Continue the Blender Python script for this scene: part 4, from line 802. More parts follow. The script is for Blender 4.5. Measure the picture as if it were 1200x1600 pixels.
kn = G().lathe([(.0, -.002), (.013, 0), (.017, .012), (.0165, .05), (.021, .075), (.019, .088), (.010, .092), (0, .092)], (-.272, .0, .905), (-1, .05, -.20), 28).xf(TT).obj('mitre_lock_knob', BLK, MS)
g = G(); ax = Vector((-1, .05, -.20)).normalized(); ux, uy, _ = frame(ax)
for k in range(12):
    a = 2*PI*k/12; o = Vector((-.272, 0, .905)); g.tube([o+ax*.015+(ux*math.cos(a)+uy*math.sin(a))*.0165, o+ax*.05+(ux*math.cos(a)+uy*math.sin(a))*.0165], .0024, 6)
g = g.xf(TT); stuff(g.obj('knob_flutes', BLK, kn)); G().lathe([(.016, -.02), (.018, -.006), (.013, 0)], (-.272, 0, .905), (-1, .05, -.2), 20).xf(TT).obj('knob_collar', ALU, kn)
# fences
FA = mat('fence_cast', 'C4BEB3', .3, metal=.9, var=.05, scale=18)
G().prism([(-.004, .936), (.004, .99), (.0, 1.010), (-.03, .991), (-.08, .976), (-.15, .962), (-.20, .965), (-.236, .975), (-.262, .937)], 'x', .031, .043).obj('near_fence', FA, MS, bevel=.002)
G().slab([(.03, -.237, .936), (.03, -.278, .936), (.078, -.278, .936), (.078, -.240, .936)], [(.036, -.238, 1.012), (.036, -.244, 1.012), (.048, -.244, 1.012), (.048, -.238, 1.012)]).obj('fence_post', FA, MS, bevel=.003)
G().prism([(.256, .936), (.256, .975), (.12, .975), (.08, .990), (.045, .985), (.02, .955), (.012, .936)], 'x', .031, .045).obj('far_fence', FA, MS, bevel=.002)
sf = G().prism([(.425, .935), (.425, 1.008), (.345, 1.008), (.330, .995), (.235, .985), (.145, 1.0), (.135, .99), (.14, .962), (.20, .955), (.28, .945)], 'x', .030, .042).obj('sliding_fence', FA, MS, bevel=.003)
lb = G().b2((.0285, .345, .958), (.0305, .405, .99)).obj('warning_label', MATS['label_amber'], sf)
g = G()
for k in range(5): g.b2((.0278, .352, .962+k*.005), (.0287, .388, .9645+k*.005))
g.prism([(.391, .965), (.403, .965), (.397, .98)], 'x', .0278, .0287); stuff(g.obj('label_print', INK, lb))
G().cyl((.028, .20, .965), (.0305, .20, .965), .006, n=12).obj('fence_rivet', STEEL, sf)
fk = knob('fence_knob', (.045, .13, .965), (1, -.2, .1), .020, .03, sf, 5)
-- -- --
■ THE REQUEST:
Write out each line of the data above again, exactly as given.

■ RESPONSE TO THIS TASK:
Continue the Blender Python script for this scene: part 4, from line 802. More parts follow. The script is for Blender 4.5. Measure the picture as if it were 1200x1600 pixels.
kn = G().lathe([(.0, -.002), (.013, 0), (.017, .012), (.0165, .05), (.021, .075), (.019, .088), (.010, .092), (0, .092)], (-.272, .0, .905), (-1, .05, -.20), 28).xf(TT).obj('mitre_lock_knob', BLK, MS)
g = G(); ax = Vector((-1, .05, -.20)).normalized(); ux, uy, _ = frame(ax)
for k in range(12):
    a = 2*PI*k/12; o = Vector((-.272, 0, .905)); g.tube([o+ax*.015+(ux*math.cos(a)+uy*math.sin(a))*.0165, o+ax*.05+(ux*math.cos(a)+uy*math.sin(a))*.0165], .0024, 6)
g = g.xf(TT); stuff(g.obj('knob_flutes', BLK, kn)); G().lathe([(.016, -.02), (.018, -.006), (.013, 0)], (-.272, 0, .905), (-1, .05, -.2), 20).xf(TT).obj('knob_collar', ALU, kn)
# fences
FA = mat('fence_cast', 'C4BEB3', .3, metal=.9, var=.05, scale=18)
G().prism([(-.004, .936), (.004, .99), (.0, 1.010), (-.03, .991), (-.08, .976), (-.15, .962), (-.20, .965), (-.236, .975), (-.262, .937)], 'x', .031, .043).obj('near_fence', FA, MS, bevel=.002)
G().slab([(.03, -.237, .936), (.03, -.278, .936), (.078, -.278, .936), (.078, -.240, .936)], [(.036, -.238, 1.012), (.036, -.244, 1.012), (.048, -.244, 1.012), (.048, -.238, 1.012)]).obj('fence_post', FA, MS, bevel=.003)
G().prism([(.256, .936), (.256, .975), (.12, .975), (.08, .990), (.045, .985), (.02, .955), (.012, .936)], 'x', .031, .045).obj('far_fence', FA, MS, bevel=.002)
sf = G().prism([(.425, .935), (.425, 1.008), (.345, 1.008), (.330, .995), (.235, .985), (.145, 1.0), (.135, .99), (.14, .962), (.20, .955), (.28, .945)], 'x', .030, .042).obj('sliding_fence', FA, MS, bevel=.003)
lb = G().b2((.0285, .345, .958), (.0305, .405, .99)).obj('warning_label', MATS['label_amber'], sf)
g = G()
for k in range(5): g.b2((.0278, .352, .962+k*.005), (.0287, .388, .9645+k*.005))
g.prism([(.391, .965), (.403, .965), (.397, .98)], 'x', .0278, .0287); stuff(g.obj('label_print', INK, lb))
G().cyl((.028, .20, .965), (.0305, .20, .965), .006, n=12).obj('fence_rivet', STEEL, sf)
fk = knob('fence_knob', (.045, .13, .965), (1, -.2, .1), .020, .03, sf, 5)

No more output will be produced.